The Smith & Wesson is well used, banged up — kind of ugly, actually.

The nickel finish on the single-action revolver, made around 1875, is pitted and eroded, the hard-rubber grip badly chipped from being dropped.

But as Newport Beach, Calif., gun collector Ron Herrick put it, “It’s how a gun was used that makes it desirable.”

And this particular .44-caliber pistol purportedly was used to kill none other than the outlaw Jesse James.

When the gun is auctioned off today in Anaheim, it could set a record for a Western historic firearm, experts say.

“The James gun is really something,” said Anaheim’s John Robinson, one of Orange County’s top collectors of guns from the Old West. “It will set a standard.”

The Jesse James gun could fetch $300,000 — smashing a record $240,000 paid in 1998 for a pistol used by outlaw “Blackjack” Ketchum, said John R. Gangel, president of auction organizer Little John’s Antique Arms Inc. in Orange, Calif.

Gangel acquired the gun about six months ago from a collector who bought it for $160,000 at an auction in England in 1993.
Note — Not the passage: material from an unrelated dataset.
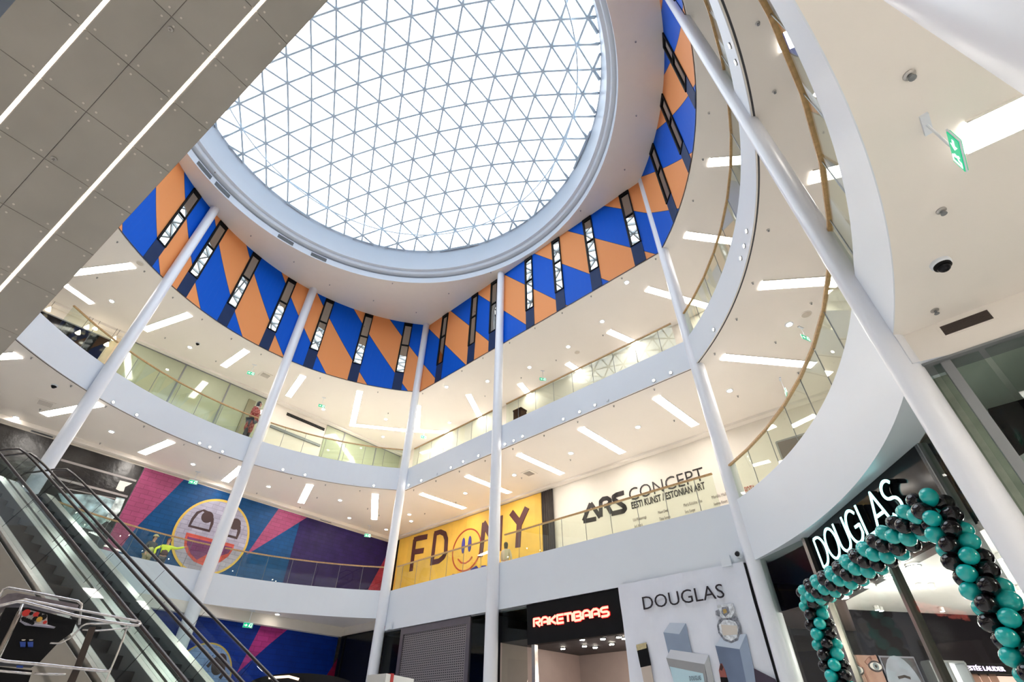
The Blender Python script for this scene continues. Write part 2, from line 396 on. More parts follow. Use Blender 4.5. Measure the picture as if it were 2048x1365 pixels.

Bob Ford, a later recruit to James’ gang of bank, train and stagecoach robbers, killed Jesse James on April 3, 1882, in St. Joseph, Mo.

Ford fired once into the back of James’ head as James straightened a picture while standing on a chair in his living room.

The outlaw, 35, had just finished breakfast with his wife and two children. His guns were on his bed. His 7-year-old son found the body.

James spent 16 of his years as an outlaw, gaining a romanticized reputation as a revenge-minded family man who took on railroads for the benefit of the common folk.

Although some scholars have since come to dismiss James as a ruthless, pro-slavery killer who kept all of his ill-gotten gains for himself, his name remains as instantly recognizable today as the etching on the pistol that killed him.

That etching reads, “Bob Ford killed Jesse James with this revolver at St. Joseph, Mo., 1882.” Ford conspired with his brother, Charlie, to kill James. Railroads and politicians put up $10,000 for the hit.